START
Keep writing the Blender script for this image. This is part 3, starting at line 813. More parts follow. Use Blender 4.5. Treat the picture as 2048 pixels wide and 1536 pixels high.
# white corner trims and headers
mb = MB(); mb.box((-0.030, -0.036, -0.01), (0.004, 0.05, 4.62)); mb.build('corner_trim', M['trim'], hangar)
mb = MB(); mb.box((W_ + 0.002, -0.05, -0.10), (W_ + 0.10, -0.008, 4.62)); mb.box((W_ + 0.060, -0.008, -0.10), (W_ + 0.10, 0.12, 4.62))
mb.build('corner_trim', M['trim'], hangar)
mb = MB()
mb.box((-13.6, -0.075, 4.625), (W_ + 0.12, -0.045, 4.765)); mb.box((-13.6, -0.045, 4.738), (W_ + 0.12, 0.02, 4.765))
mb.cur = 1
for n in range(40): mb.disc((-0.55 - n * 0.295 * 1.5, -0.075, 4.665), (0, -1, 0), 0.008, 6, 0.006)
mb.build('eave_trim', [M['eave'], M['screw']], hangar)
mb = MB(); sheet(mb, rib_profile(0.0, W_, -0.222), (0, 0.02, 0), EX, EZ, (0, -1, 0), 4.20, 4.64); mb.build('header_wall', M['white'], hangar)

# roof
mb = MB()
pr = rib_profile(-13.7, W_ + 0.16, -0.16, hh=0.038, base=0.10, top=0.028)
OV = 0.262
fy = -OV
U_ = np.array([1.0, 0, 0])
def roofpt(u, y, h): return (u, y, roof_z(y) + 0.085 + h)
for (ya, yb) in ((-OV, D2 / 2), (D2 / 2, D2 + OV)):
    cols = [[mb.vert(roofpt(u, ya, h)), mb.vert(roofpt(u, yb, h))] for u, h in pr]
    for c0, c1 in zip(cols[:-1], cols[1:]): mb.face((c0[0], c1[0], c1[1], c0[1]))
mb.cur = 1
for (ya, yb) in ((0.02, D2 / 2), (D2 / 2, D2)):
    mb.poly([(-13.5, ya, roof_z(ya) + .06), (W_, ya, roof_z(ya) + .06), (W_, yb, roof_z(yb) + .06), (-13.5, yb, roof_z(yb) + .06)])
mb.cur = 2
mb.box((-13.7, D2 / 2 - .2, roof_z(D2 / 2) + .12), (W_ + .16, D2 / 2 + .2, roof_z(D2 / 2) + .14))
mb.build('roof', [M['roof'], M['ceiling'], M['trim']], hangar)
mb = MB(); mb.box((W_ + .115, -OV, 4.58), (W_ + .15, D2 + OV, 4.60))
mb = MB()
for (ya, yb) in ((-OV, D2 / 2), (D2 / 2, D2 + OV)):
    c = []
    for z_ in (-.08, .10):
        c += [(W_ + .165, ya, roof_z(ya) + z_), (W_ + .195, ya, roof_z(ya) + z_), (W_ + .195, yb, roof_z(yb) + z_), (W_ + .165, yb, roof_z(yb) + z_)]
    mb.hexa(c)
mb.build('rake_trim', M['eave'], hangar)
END
> DESCRIPTION OF THE TASK
Copy the data above exactly. Every line must be included.

> SOLUTION TO THIS PROBLEM
Keep writing the Blender script for this image. This is part 3, starting at line 813. More parts follow. Use Blender 4.5. Treat the picture as 2048 pixels wide and 1536 pixels high.
# white corner trims and headers
mb = MB(); mb.box((-0.030, -0.036, -0.01), (0.004, 0.05, 4.62)); mb.build('corner_trim', M['trim'], hangar)
mb = MB(); mb.box((W_ + 0.002, -0.05, -0.10), (W_ + 0.10, -0.008, 4.62)); mb.box((W_ + 0.060, -0.008, -0.10), (W_ + 0.10, 0.12, 4.62))
mb.build('corner_trim', M['trim'], hangar)
mb = MB()
mb.box((-13.6, -0.075, 4.625), (W_ + 0.12, -0.045, 4.765)); mb.box((-13.6, -0.045, 4.738), (W_ + 0.12, 0.02, 4.765))
mb.cur = 1
for n in range(40): mb.disc((-0.55 - n * 0.295 * 1.5, -0.075, 4.665), (0, -1, 0), 0.008, 6, 0.006)
mb.build('eave_trim', [M['eave'], M['screw']], hangar)
mb = MB(); sheet(mb, rib_profile(0.0, W_, -0.222), (0, 0.02, 0), EX, EZ, (0, -1, 0), 4.20, 4.64); mb.build('header_wall', M['white'], hangar)

# roof
mb = MB()
pr = rib_profile(-13.7, W_ + 0.16, -0.16, hh=0.038, base=0.10, top=0.028)
OV = 0.262
fy = -OV
U_ = np.array([1.0, 0, 0])
def roofpt(u, y, h): return (u, y, roof_z(y) + 0.085 + h)
for (ya, yb) in ((-OV, D2 / 2), (D2 / 2, D2 + OV)):
    cols = [[mb.vert(roofpt(u, ya, h)), mb.vert(roofpt(u, yb, h))] for u, h in pr]
    for c0, c1 in zip(cols[:-1], cols[1:]): mb.face((c0[0], c1[0], c1[1], c0[1]))
mb.cur = 1
for (ya, yb) in ((0.02, D2 / 2), (D2 / 2, D2)):
    mb.poly([(-13.5, ya, roof_z(ya) + .06), (W_, ya, roof_z(ya) + .06), (W_, yb, roof_z(yb) + .06), (-13.5, yb, roof_z(yb) + .06)])
mb.cur = 2
mb.box((-13.7, D2 / 2 - .2, roof_z(D2 / 2) + .12), (W_ + .16, D2 / 2 + .2, roof_z(D2 / 2) + .14))
mb.build('roof', [M['roof'], M['ceiling'], M['trim']], hangar)
mb = MB(); mb.box((W_ + .115, -OV, 4.58), (W_ + .15, D2 + OV, 4.60))
mb = MB()
for (ya, yb) in ((-OV, D2 / 2), (D2 / 2, D2 + OV)):
    c = []
    for z_ in (-.08, .10):
        c += [(W_ + .165, ya, roof_z(ya) + z_), (W_ + .195, ya, roof_z(ya) + z_), (W_ + .195, yb, roof_z(yb) + z_), (W_ + .165, yb, roof_z(yb) + z_)]
    mb.hexa(c)
mb.build('rake_trim', M['eave'], hangar)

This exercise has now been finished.